As a wee Glasgow laddie in the 1950s (having family crofting near Stromness), I was privileged to obtain a one-year residency at Lawmuir Agricultural and to obtain experience – which ultimately took me to an appointed by Massey University (Palmerston North, New Zealand) to write about their international programmes. I also have had experience from experiences in American (I now am retired). I’m sure Alec’s story will be valuable for many of us who have had years in various parts of the world!
The answer to your question is really quite simple.
They just like us were lazy and far to trusting. AND LIED TO REPEATEDLY.
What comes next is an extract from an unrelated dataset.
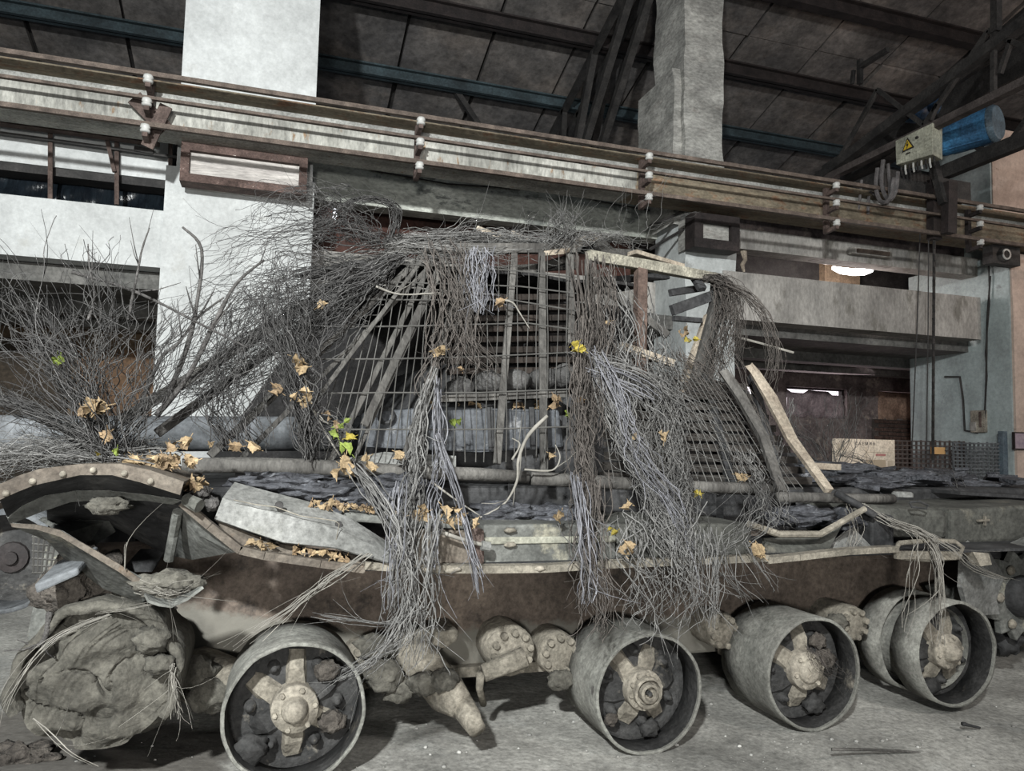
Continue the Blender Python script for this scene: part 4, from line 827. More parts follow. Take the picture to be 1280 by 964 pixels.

I’m just leaving a comment to get notified when you publish new things 🙂
Alec I like to read your posts as you have reality combined with humour , but unfortunately when you subtract the humour the reality then turns rapidly into HORROR , I personally am disgusted and appalled at the subservience and COWARDICE enacted by our Scottish ( I hesitate to call them government ) in PROTECTING our citizens , Brexit should /and can still be the straw that breaks this rancid union , WE Scots voted overwhelmingly 62% to 38% to REMAIN in the EU , the SNP SG should now declare LOUDLY OPENLY and EMPHATICALLY that that DEMAND will be enacted
The WM govt have a choice , withdraw from Brexit and continue with the uk as is currently a partnership of equals , or continue with Brexit which the SG will NOT adhere to , and continuing with Brexit the SG will have NO OPTION but to consider the treaty of union has been breached irreparably and consequently Scotland will be withdrawing from the union
Robert, there will be many who feel like you, myself included, for in my humble opinion the Treaty as written has been broken so many times it effectively does not exist. But if we want to easily transition to a fully recognized country then we have to accept some unpalatable steps, as it must be played to Wastemonster rules and we know how ‘FAIR’ they are. The alternatives don’t bear thinking about as they could result in an all-out guerrilla war just like just about every other now liberated Independent Nations of the old pink empire!